Duane Henry DuBose Roller
Program builder, bookman, teacher.
It’s not every day that a faculty member is hired for the purpose of establishing a course of study in a discipline just coming into existence. That is what happened in 1954 when the University of Oklahoma appointed Duane H.D. Roller as Assistant Professor. His twofold job was to curate the recently founded collection of old science books donated to OU Libraries by alumnus E.L. DeGolyer, and to inaugurate a teaching program in the history of science.
True, science’s development had already been the object of study for several generations. It had drawn the sporadic interest of a small cadre of writers, more often among scientists pursuing an avocation, or philosophers keen to understand scientific knowledge’s special authority, than within the ranks of professional historians. But following World War II universities began to give formal recognition to the history of science as a distinct academic field, founding programs to train Ph.D. specialists. In the U.S., Harvard, Cornell, and Wisconsin led the way. When Duane secured authorization in the 1950s to create OU’s doctoral program, it was the fourth one established in this country.
Duane’s arrival in Norman was actually a kind of homecoming. His father, Duane Emerson Roller, had served OU with distinction for a decade as professor of physics during the son’s adolescence. Consequently, young Duane had a ready-made circle of acquaintances among his father’s colleagues and friends prepared to offer supportive encouragement for his ambition to carve out a presence at OU for history of science. One such well-wisher was George L. Cross, then marking a decade since elevation from his faculty position in botany to the institution’s presidency.
Having graduated from Columbia in 1941, Duane served as a Navy radar officer during the war. He then earned his M.S. degree in experimental physics at Purdue (1949) before moving on to Harvard for his doctorate in the history of science. At Harvard he was deeply engaged in the recently reformed General Education program in the Natural Sciences sector, in which Harvard President (and chemist) James Bryant Conant was actively involved.
Charismatic and self-assured, Duane applied himself energetically to the tasks of building up OU’s History of Science Collections (so renamed when the DeGolyer Collection was augmented by other donations) and the new instructional program at both undergraduate and graduate levels. He carried course teaching loads beyond the norm, pushing up enrollments, and then argued successfully with administration for the hiring of more faculty to meet the growing demand. By the end of two decades OU had a history of science program with six faculty members.
Duane had comparable success in securing administrative support for expanding the Collections. With funds raised from private donors through the OU Foundation, for many a summer Duane and his wife, Marjorie, frequented the shops of European antiquarian book dealers. The stream of acquisitions was such that, by the time of Duane’s retirement in 1990, the Collections had grown from about 5,000 to over 80,000 books.

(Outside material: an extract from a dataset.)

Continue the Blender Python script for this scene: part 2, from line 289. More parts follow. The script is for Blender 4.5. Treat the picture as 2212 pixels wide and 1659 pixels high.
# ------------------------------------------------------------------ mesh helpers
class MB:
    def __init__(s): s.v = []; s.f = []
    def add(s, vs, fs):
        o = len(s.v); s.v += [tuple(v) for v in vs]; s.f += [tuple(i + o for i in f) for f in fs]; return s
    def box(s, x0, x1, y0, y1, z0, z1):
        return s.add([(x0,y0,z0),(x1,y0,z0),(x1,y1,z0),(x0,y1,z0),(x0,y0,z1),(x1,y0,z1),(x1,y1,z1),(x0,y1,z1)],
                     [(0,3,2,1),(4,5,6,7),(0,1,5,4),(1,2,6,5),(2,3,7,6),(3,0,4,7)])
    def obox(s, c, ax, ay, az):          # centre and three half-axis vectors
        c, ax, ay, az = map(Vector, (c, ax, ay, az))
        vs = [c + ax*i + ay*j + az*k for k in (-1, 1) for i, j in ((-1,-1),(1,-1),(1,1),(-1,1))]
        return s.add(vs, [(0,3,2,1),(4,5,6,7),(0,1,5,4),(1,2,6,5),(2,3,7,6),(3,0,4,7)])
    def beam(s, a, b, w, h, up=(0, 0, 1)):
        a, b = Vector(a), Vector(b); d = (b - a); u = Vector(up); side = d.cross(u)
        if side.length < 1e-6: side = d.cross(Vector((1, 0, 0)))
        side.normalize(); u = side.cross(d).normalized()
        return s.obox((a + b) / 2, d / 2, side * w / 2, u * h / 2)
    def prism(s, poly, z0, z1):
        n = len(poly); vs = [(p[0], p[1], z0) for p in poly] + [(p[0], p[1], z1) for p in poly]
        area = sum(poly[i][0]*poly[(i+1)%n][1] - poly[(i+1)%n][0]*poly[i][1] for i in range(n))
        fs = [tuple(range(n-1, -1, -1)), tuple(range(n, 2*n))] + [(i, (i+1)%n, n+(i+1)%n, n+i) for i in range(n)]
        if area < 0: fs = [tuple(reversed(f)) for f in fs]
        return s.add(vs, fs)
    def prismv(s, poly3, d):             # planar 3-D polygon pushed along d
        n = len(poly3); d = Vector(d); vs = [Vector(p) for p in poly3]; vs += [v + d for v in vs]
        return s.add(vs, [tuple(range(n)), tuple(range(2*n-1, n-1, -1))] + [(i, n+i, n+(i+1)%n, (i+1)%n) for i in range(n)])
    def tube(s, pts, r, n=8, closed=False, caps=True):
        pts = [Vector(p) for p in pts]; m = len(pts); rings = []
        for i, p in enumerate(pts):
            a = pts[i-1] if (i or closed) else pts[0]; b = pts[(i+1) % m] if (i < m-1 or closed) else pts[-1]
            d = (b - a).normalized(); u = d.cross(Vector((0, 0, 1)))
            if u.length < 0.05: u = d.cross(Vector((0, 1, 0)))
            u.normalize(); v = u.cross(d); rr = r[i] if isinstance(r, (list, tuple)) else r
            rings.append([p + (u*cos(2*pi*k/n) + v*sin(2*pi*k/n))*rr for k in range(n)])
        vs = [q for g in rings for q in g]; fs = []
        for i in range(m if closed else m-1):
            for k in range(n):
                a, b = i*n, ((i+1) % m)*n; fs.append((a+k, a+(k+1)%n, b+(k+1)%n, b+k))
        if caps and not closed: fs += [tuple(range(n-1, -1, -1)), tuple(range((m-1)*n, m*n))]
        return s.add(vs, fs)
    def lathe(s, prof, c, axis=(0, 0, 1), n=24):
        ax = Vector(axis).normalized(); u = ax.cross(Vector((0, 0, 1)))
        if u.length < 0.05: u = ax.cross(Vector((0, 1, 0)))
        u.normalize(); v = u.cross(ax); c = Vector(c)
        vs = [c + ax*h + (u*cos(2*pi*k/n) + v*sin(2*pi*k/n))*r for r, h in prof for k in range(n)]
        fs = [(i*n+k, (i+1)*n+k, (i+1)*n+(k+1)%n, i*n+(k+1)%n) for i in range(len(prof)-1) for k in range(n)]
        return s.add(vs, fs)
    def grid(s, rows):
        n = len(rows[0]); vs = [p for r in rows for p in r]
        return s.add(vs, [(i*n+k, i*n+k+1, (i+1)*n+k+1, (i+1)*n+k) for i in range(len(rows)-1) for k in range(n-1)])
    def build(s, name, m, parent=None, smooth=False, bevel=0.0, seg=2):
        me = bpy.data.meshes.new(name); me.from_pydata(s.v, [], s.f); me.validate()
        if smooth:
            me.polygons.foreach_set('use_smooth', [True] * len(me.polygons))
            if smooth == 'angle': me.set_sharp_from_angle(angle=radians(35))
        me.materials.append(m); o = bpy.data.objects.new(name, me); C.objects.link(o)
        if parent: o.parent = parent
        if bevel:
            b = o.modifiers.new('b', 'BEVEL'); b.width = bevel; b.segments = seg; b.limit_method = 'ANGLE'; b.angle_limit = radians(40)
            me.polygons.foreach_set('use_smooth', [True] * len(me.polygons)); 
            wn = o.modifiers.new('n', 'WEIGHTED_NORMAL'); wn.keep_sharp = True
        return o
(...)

A remarkable thing about Duane’s vision for the Collections was their operation not only as a repository of rare books but also as a teaching-and-research workspace for the History of Science graduate program’s students and faculty. The expanding holdings’ particular strengths included a reflection of Duane’s own research interests, which initially centered on physical science in the Scientific Revolution (16th -17th centuries). But Duane insisted on a comprehensive acquisition policy; he often said the Collections’ goal, however unattainable, should be to get a copy of every book ever written in the domain of science! Yet he also was vigilant regarding opportunities to build on existing strengths, such as geology (a special interest of DeGolyer’s) and Darwinism.
The broad scope of the Collections’ acquisition policy meshed with Duane’s perspective on the discipline’s teaching agenda, compassing all of Western science from its ancient beginnings to the present. Duane was a fine raconteur, and his great popularity as a lecturer rested partly on his ability to enliven history through dramatic narratives. Perhaps his favorite theme depicted the ongoing effort to understand nature as a contest between two philosophies: A Platonic-idealistic strain stressing the perfection of abstraction, matched against an Aristotelian-empiricist tradition centered on the comparatively messy business of sensory experience. Duane’s storytelling was legendary not only in the classroom, but also as he showed off the Collections to visitors, whether the guests were OU students, schoolkids, curious citizens, or visiting dignitaries. Duane regularly did this with such panache that he ranked about equally with the venerable old books among OU’s most prized cultural assets.
Kenneth L. Taylor, a longtime colleague and friend of Duane Roller, is an OU emeritus professor of the History of Science. He taught the subject from 1967 until his retirement in 2006.